- Data in this exercise -
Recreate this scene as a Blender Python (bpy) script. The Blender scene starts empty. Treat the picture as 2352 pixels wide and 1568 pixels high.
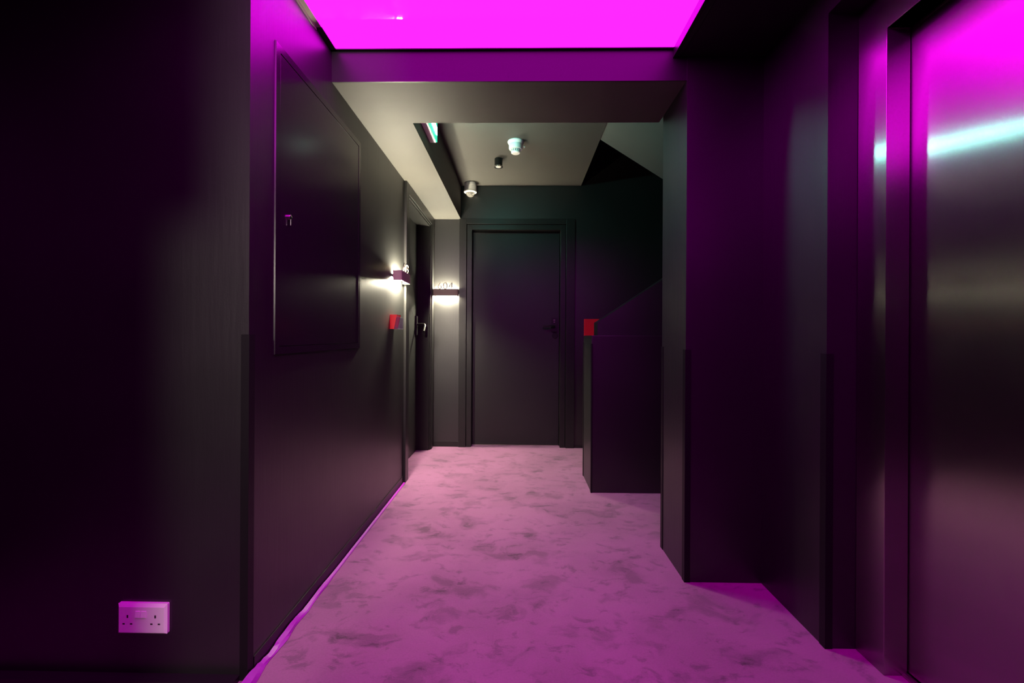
import bpy, bmesh, math, random
from mathutils import Vector, Matrix
R = math.radians
random.seed(7)
sc = bpy.context.scene
COL = sc.collection

# ------------------------------------------------------------ camera
cam_d = bpy.data.cameras.new('camera')
cam_d.sensor_width = 36.0
cam_d.lens = 1000.0 / 2352 * 36.0
cam_d.clip_start = 0.02
cam_d.shift_y = -13.0 / 2352
cam = bpy.data.objects.new('camera', cam_d)
COL.objects.link(cam)
cam.matrix_world = Matrix.Translation((0, 0, 1.05)) @ Matrix.Rotation(R(0.9), 4, 'Z') @ Matrix.Rotation(R(90), 4, 'X') @ Matrix.Rotation(R(0.3), 4, 'Z')
sc.camera = cam

# ------------------------------------------------------------ world + exposure
w = bpy.data.worlds.new('world')
w.use_nodes = True
w.node_tree.nodes['Background'].inputs[0].default_value = (0, 0, 0, 1)
w.node_tree.nodes['Background'].inputs[1].default_value = 0
sc.world = w
vs = sc.view_settings
vs.view_transform = 'Standard'
vs.look = 'None'
vs.gamma = 1
vs.exposure = 0.0
vs.use_curve_mapping = False
sc.cycles.use_denoising = True
sc.cycles.max_bounces = 10
sc.cycles.sample_clamp_indirect = 8
sc.cycles.caustics_reflective = True

L_PANEL = 6.3        # magenta ceiling lightbox
L_SCONCE = 1600.0     # room number lamps
L_EXIT = 270.0        # emergency sign
L_BACK = 1500.0       # added lamp, unseen behind the camera, for neutral light on the near wall

# ------------------------------------------------------------ materials
def newmat(name):
    m = bpy.data.materials.new(name)
    m.use_nodes = True
    nt = m.node_tree
    return m, nt, nt.nodes['Principled BSDF']

def N(nt, kind, **kw):
    n = nt.nodes.new(kind)
    for k, v in kw.items():
        if k.startswith('_'):
            n.inputs[k[1:].replace('_', ' ')].default_value = v
        else:
            setattr(n, k, v)
    return n

def paint(name, col, rough=0.38, bump=0.06, scale=260.0, wear=0.25, metallic=0.0, spec=0.5, streak=0.0):
    m, nt, p = newmat(name)
    tc = N(nt, 'ShaderNodeTexCoord')
    big = N(nt, 'ShaderNodeTexNoise', _Scale=3.1, _Detail=5.0, _Roughness=0.6)
    nt.links.new(tc.outputs['Object'], big.inputs['Vector'])
    mix = N(nt, 'ShaderNodeMix', data_type='RGBA')
    mix.inputs[6].default_value = (*[c * (1 - wear) for c in col], 1)
    mix.inputs[7].default_value = (*[min(1, c * (1 + wear)) for c in col], 1)
    nt.links.new(big.outputs['Fac'], mix.inputs[0])
    nt.links.new(mix.outputs[2], p.inputs['Base Color'])
    mr = N(nt, 'ShaderNodeMapRange')
    mr.inputs[3].default_value = rough * 0.9
    mr.inputs[4].default_value = rough * 1.12
    nt.links.new(big.outputs['Fac'], mr.inputs[0])
    nt.links.new(mr.outputs[0], p.inputs['Roughness'])
    p.inputs['Metallic'].default_value = metallic
    p.inputs['Specular IOR Level'].default_value = spec
    if bump:
        fine = N(nt, 'ShaderNodeTexNoise', _Scale=scale, _Detail=2.0)
        nt.links.new(tc.outputs['Object'], fine.inputs['Vector'])
        b = N(nt, 'ShaderNodeBump', _Strength=bump, _Distance=0.002)
        nt.links.new(fine.outputs['Fac'], b.inputs['Height'])
        nt.links.new(b.outputs['Normal'], p.inputs['Normal'])
        if streak:   # vertical roller marks in the paint
            mp = N(nt, 'ShaderNodeMapping')
            mp.inputs['Scale'].default_value = (45, 45, 3.5)
            nt.links.new(tc.outputs['Object'], mp.inputs['Vector'])
            sn = N(nt, 'ShaderNodeTexNoise', _Scale=1.0, _Detail=4.0, _Roughness=0.6)
            nt.links.new(mp.outputs[0], sn.inputs['Vector'])
            b2 = N(nt, 'ShaderNodeBump', _Strength=streak, _Distance=0.004)
            nt.links.new(sn.outputs['Fac'], b2.inputs['Height'])
            nt.links.new(b2.outputs['Normal'], b.inputs['Normal'])
    return m

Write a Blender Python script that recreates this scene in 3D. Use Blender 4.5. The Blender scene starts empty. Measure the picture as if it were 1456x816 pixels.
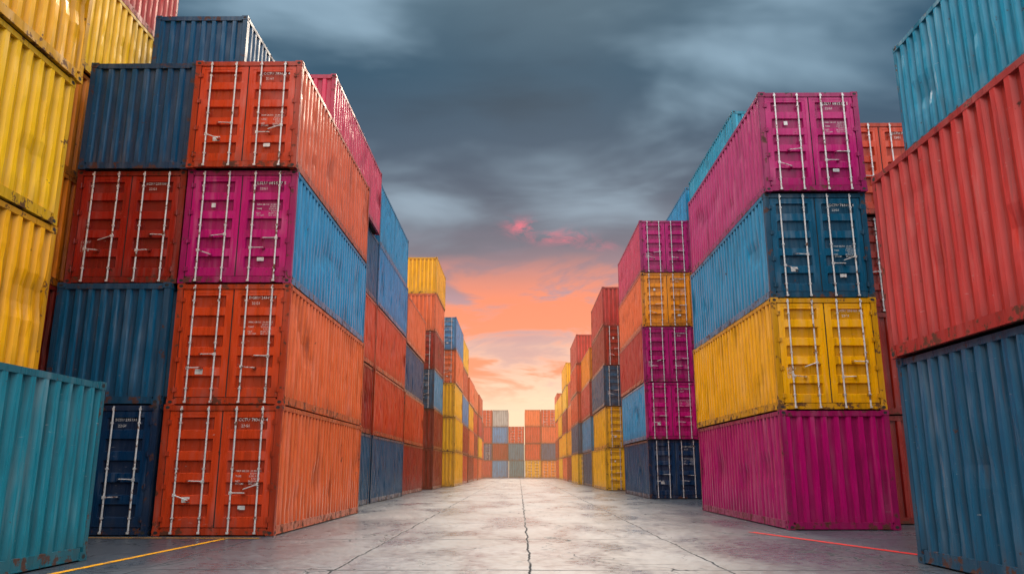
import bpy, math, random
from mathutils import Vector, noise as mnoise
random.seed(7)
scene = bpy.context.scene
scene.view_settings.view_transform = 'Standard'
scene.view_settings.look = 'None'
scene.view_settings.exposure = 0
W = 2.44

# ------------------------------------------------------------------ node helpers
def new_mat(name):
    m = bpy.data.materials.new(name); m.use_nodes = True
    nt = m.node_tree; nt.nodes.clear()
    out = nt.nodes.new('ShaderNodeOutputMaterial')
    b = nt.nodes.new('ShaderNodeBsdfPrincipled')
    nt.links.new(b.outputs[0], out.inputs[0])
    return m, nt, b
class N:
    def __init__(s, nt): s.nt = nt
    def _in(s, sock, v):
        if v is None: return
        if isinstance(v, bpy.types.NodeSocket): s.nt.links.new(v, sock)
        else: sock.default_value = v
    def math(s, op, a, b=None, c=None, clamp=False):
        n = s.nt.nodes.new('ShaderNodeMath'); n.operation = op; n.use_clamp = clamp
        s._in(n.inputs[0], a); s._in(n.inputs[1], b); s._in(n.inputs[2], c); return n.outputs[0]
    def vmath(s, op, a, b=None, scale=None):
        n = s.nt.nodes.new('ShaderNodeVectorMath'); n.operation = op
        s._in(n.inputs[0], a); s._in(n.inputs[1], b)
        if scale is not None: s._in(n.inputs[3], scale)
        return n.outputs[0]
    def noise(s, vec, scale, detail=4, rough=.55, dist=0.0):
        n = s.nt.nodes.new('ShaderNodeTexNoise'); s._in(n.inputs['Vector'], vec)
        n.inputs['Scale'].default_value = scale; n.inputs['Detail'].default_value = detail
        n.inputs['Roughness'].default_value = rough; n.inputs['Distortion'].default_value = dist
        return n.outputs[0]
    def ramp(s, f, lo, hi, a=0.0, b=1.0, smooth=False):
        n = s.nt.nodes.new('ShaderNodeMapRange'); n.clamp = True
        if smooth: n.interpolation_type = 'SMOOTHSTEP'
        s._in(n.inputs[0], f); n.inputs[1].default_value = lo; n.inputs[2].default_value = hi
        s._in(n.inputs[3], a); s._in(n.inputs[4], b); return n.outputs[0]
    def mix(s, f, a, b, mode='MIX'):
        n = s.nt.nodes.new('ShaderNodeMix'); n.data_type = 'RGBA'; n.blend_type = mode
        s._in(n.inputs[0], f); s._in(n.inputs[6], a); s._in(n.inputs[7], b); return n.outputs[2]
    def cramp(s, f, stops):
        n = s.nt.nodes.new('ShaderNodeValToRGB'); s._in(n.inputs[0], f)
        e = n.color_ramp.elements
        while len(e) < len(stops): e.new(0.5)
        for i, (p, c) in enumerate(stops):
            e[i].position = p; e[i].color = (*c, 1)
        return n.outputs[0]
    def sep(s, v):
        n = s.nt.nodes.new('ShaderNodeSeparateXYZ'); s._in(n.inputs[0], v); return n.outputs
    def comb(s, x, y, z):
        n = s.nt.nodes.new('ShaderNodeCombineXYZ'); s._in(n.inputs[0], x); s._in(n.inputs[1], y); s._in(n.inputs[2], z); return n.outputs[0]
    def bump(s, h, strength, dist, normal=None):
        n = s.nt.nodes.new('ShaderNodeBump'); n.inputs['Strength'].default_value = strength
        n.inputs['Distance'].default_value = dist; s._in(n.inputs['Height'], h)
        if normal is not None: s.nt.links.new(normal, n.inputs['Normal'])
        return n.outputs[0]

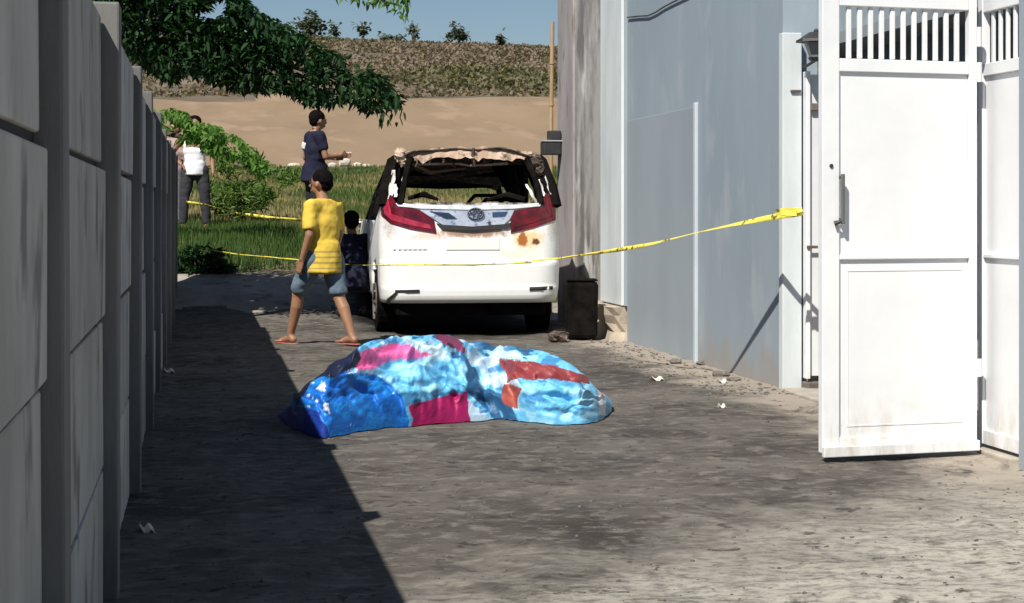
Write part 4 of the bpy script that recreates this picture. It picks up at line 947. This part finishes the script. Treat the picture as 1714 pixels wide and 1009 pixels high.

- Problem to solve -
Leave the pictures out and repeat exactly the lines from the beginning of the records to the line bearing "COL = sc.collection", both ends counted.

- Result -
Recreate this scene as a Blender Python (bpy) script. The Blender scene starts empty. Treat the picture as 2352 pixels wide and 1568 pixels high.
import bpy, bmesh, math, random
from mathutils import Vector, Matrix
R = math.radians
random.seed(7)
sc = bpy.context.scene
COL = sc.collection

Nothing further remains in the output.